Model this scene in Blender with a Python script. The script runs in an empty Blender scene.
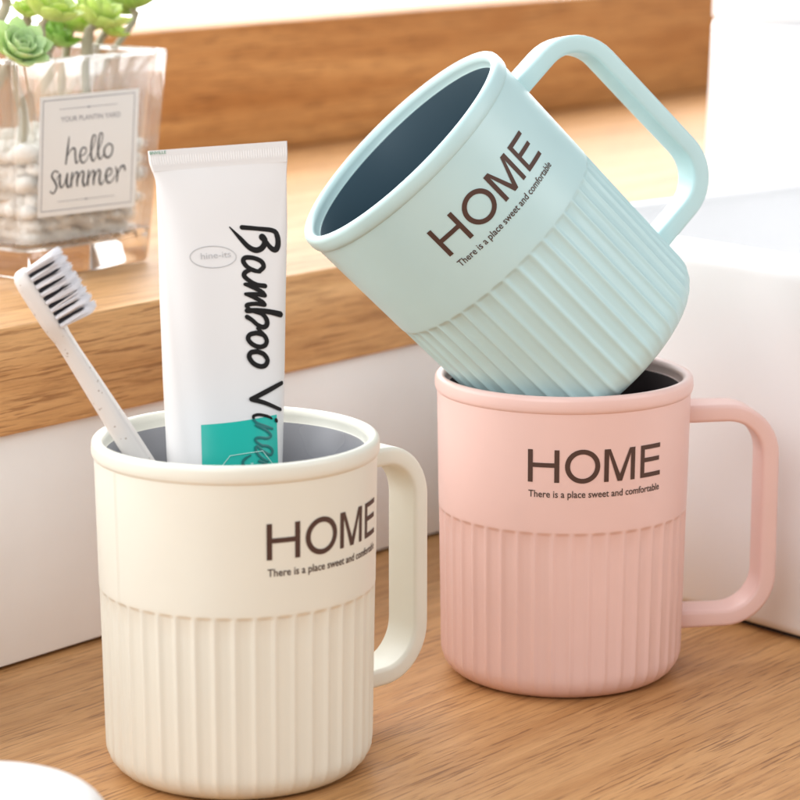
import bpy, bmesh, math, random
from mathutils import Vector, Matrix, noise as mnoise
random.seed(7)
S = bpy.context.scene
COL = S.collection
PI = math.pi
R = math.radians

# ------------------------------------------------------------------ camera
FPX, PITCH, CAMH = 2678.0, 0.20615, 0.27018
cd = bpy.data.cameras.new('camera')
cam = bpy.data.objects.new('camera', cd); COL.objects.link(cam)
cam.location = (0, 0, CAMH); cam.rotation_euler = (PI/2-PITCH, 0, 0)
cd.sensor_width = 36; cd.lens = FPX/800*36; cd.clip_start = .02; cd.clip_end = 60
cd.dof.use_dof = True; cd.dof.focus_distance = .825; cd.dof.aperture_fstop = 17
S.camera = cam
S.render.resolution_x = 1024; S.render.resolution_y = 1024
S.view_settings.view_transform = 'Standard'
S.view_settings.look = 'None'
S.view_settings.exposure = 0
S.view_settings.gamma = 1
S.render.engine = 'CYCLES'
S.cycles.max_bounces = 32; S.cycles.transmission_bounces = 32; S.cycles.transparent_max_bounces = 16
S.cycles.caustics_refractive = True; S.cycles.caustics_reflective = False
S.cycles.blur_glossy = .5
S.cycles.sample_clamp_indirect = 6

def ray(x, y):
    """direction through a photograph pixel (800 px frame), used to turn measurements into points on real surfaces"""
    c, s = math.cos(PITCH), math.sin(PITCH); u = -(y-400)/FPX
    return Vector(((x-400)/FPX, c+u*s, -s+u*c))
def at(x, y, P, n):
    r = ray(x, y); o = Vector((0, 0, CAMH)); n = Vector(n)
    return o + r*((Vector(P)-o).dot(n)/r.dot(n))

# ------------------------------------------------------------------ materials
def nt(name):
    m = bpy.data.materials.new(name); m.use_nodes = True
    t = m.node_tree; b = t.nodes['Principled BSDF']
    return m, t, b
def N(t, kind, **kw):
    n = t.nodes.new(kind)
    for k, v in kw.items():
        if k in n.inputs.keys(): n.inputs[k].default_value = v
        else: setattr(n, k, v)
    return n
def coords(t, scale=(1, 1, 1)):
    tc = N(t, 'ShaderNodeTexCoord'); mp = N(t, 'ShaderNodeMapping'); mp.inputs['Scale'].default_value = scale
    t.links.new(tc.outputs['Object'], mp.inputs['Vector']); return mp.outputs['Vector']
def ramp(t, fac, stops):
    r = N(t, 'ShaderNodeValToRGB'); e = r.color_ramp.elements
    while len(e) < len(stops): e.new(.5)
    for el, (p, c) in zip(e, stops): el.position = p; el.color = (*c, 1) if len(c) == 3 else c
    t.links.new(fac, r.inputs['Fac']); return r.outputs['Color']
def plastic(name, col, rough=.42, var=.03, bump=.012, sss=0, spec=.45, coat=0):
    m, t, b = nt(name)
    n = N(t, 'ShaderNodeTexNoise', Scale=40., Detail=4.); t.links.new(coords(t), n.inputs['Vector'])
    a = tuple(c*(1-var) for c in col); d = tuple(min(1, c*(1+var)) for c in col)
    t.links.new(ramp(t, n.outputs['Fac'], [(.3, a), (.7, d)]), b.inputs['Base Color'])
    rn = N(t, 'ShaderNodeTexNoise', Scale=28., Detail=2.); t.links.new(coords(t), rn.inputs['Vector'])
    rm = N(t, 'ShaderNodeMapRange'); rm.inputs['From Min'].default_value = .3; rm.inputs['From Max'].default_value = .7; rm.inputs['To Min'].default_value = rough*.9; rm.inputs['To Max'].default_value = rough*1.12
    t.links.new(rn.outputs['Fac'], rm.inputs['Value']); t.links.new(rm.outputs[0], b.inputs['Roughness'])
    b.inputs['Specular IOR Level'].default_value = spec
    b.inputs['Coat Weight'].default_value = coat
    if sss:
        b.inputs['Subsurface Weight'].default_value = sss; b.inputs['Subsurface Radius'].default_value = (.004, .003, .002); b.inputs['Subsurface Scale'].default_value = 1
    if bump:
        n2 = N(t, 'ShaderNodeTexNoise', Scale=2600., Detail=2.); t.links.new(coords(t), n2.inputs['Vector'])
        bp = N(t, 'ShaderNodeBump', Strength=bump*8, Distance=.0002); t.links.new(n2.outputs['Fac'], bp.inputs['Height']); t.links.new(bp.outputs['Normal'], b.inputs['Normal'])
    return m
def wood(name, light, mid, dark, rough=.45, contrast=1.0, seed=0.0, pore=1.0):
    m, t, b = nt(name)
    L = t.links.new
    tc = N(t, 'ShaderNodeTexCoord')
    off = N(t, 'ShaderNodeVectorMath', operation='ADD'); off.inputs[1].default_value = (seed, seed*1.7, seed*.6)
    L(tc.outputs['Object'], off.inputs[0])
    def noise(sx, sy, sz, detail, dist=0., rough_=.5):
        mp = N(t, 'ShaderNodeMapping'); mp.inputs['Scale'].default_value = (sx, sy, sz); L(off.outputs[0], mp.inputs['Vector'])
        n = N(t, 'ShaderNodeTexNoise', Scale=1., Detail=detail, Distortion=dist, Roughness=rough_); L(mp.outputs['Vector'], n.inputs['Vector']); return n.outputs['Fac']
    band = noise(5, 95, 95, 5, .6, .55)
    base = ramp(t, band, [(.33, mid), (.5, tuple((a+c)/2 for a, c in zip(light, mid))), (.67, light)])
    streak = noise(34, 480, 480, 5, .4, .65)
    sm = ramp(t, streak, [(.50, (1, 1, 1)), (.72, (.55, .47, .40))])
    mul = N(t, 'ShaderNodeMix', data_type='RGBA', blend_type='MULTIPLY'); mul.inputs[0].default_value = .55*contrast
    L(base, mul.inputs[6]); L(sm, mul.inputs[7])
    p = noise(36, 900, 900, 3, .25, .6)
    gate = noise(9, 60, 60, 2)
    pm = ramp(t, p, [(.55, (0, 0, 0)), (.625, (1, 1, 1))])
    gm = ramp(t, gate, [(.34, (.3, .3, .3)), (.58, (1, 1, 1))])
    pg = N(t, 'ShaderNodeMath', operation='MULTIPLY'); L(pm, pg.inputs[0]); L(gm, pg.inputs[1])
    pk = N(t, 'ShaderNodeMath', operation='MULTIPLY'); pk.inputs[1].default_value = .62*pore; L(pg.outputs[0], pk.inputs[0])
    mx = N(t, 'ShaderNodeMix', data_type='RGBA'); L(pk.outputs[0], mx.inputs[0]); L(mul.outputs[2], mx.inputs[6]); mx.inputs[7].default_value = (*dark, 1)
    fine = noise(120, 2600, 2600, 2)
    fm = ramp(t, fine, [(.3, (.90, .88, .86)), (.7, (1.04, 1.04, 1.04))])
    m2 = N(t, 'ShaderNodeMix', data_type='RGBA', blend_type='MULTIPLY'); m2.inputs[0].default_value = 1; L(mx.outputs[2], m2.inputs[6]); L(fm, m2.inputs[7])
    L(m2.outputs[2], b.inputs['Base Color'])
    b.inputs['Roughness'].default_value = rough
    b.inputs['Specular IOR Level'].default_value = .35
    bp = N(t, 'ShaderNodeBump', Strength=.35, Distance=.0003); bp.invert = True
    L(pk.outputs[0], bp.inputs['Height']); L(bp.outputs['Normal'], b.inputs['Normal'])
    return m

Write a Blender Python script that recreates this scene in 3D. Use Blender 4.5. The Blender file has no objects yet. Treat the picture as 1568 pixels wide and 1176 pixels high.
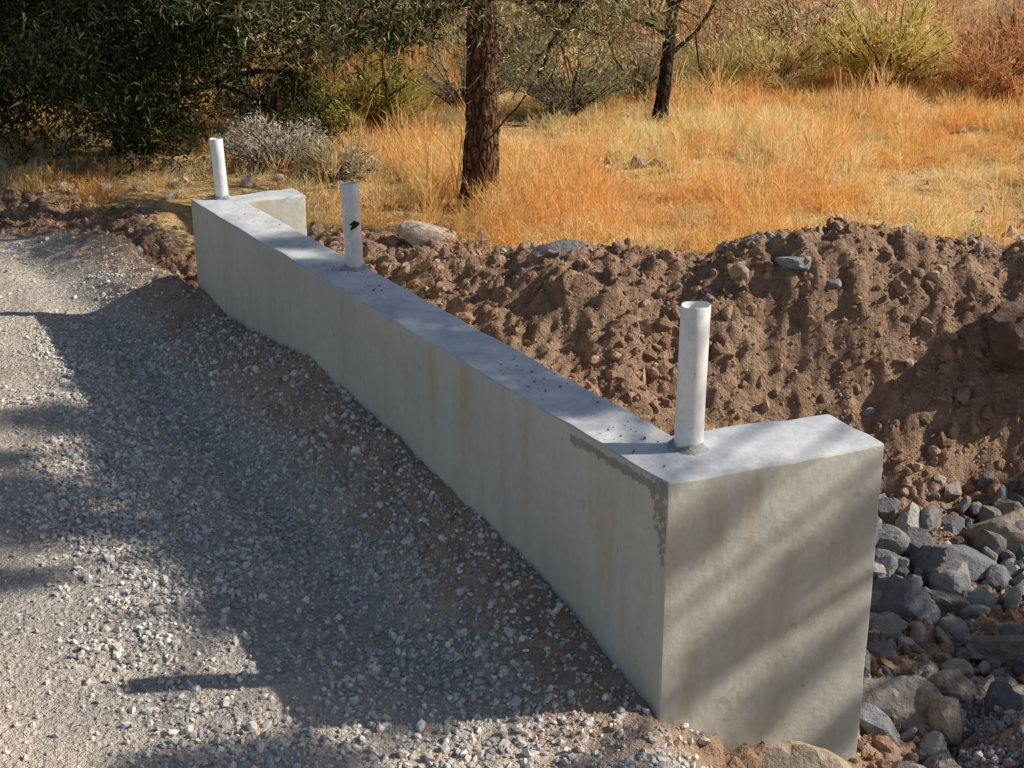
___
• EXERCISE: Write down every line from the opening of the listing to the line with "R = math.radians", both included, and nothing else; the pictures are omitted.

• OUTPUT BELOW:
Model this scene in Blender with a Python script. The script runs in an empty Blender scene.
import bpy, bmesh, math, random
from mathutils import Vector, Matrix, noise as mnoise
random.seed(7)
S = bpy.context.scene
COL = S.collection
PI = math.pi
R = math.radians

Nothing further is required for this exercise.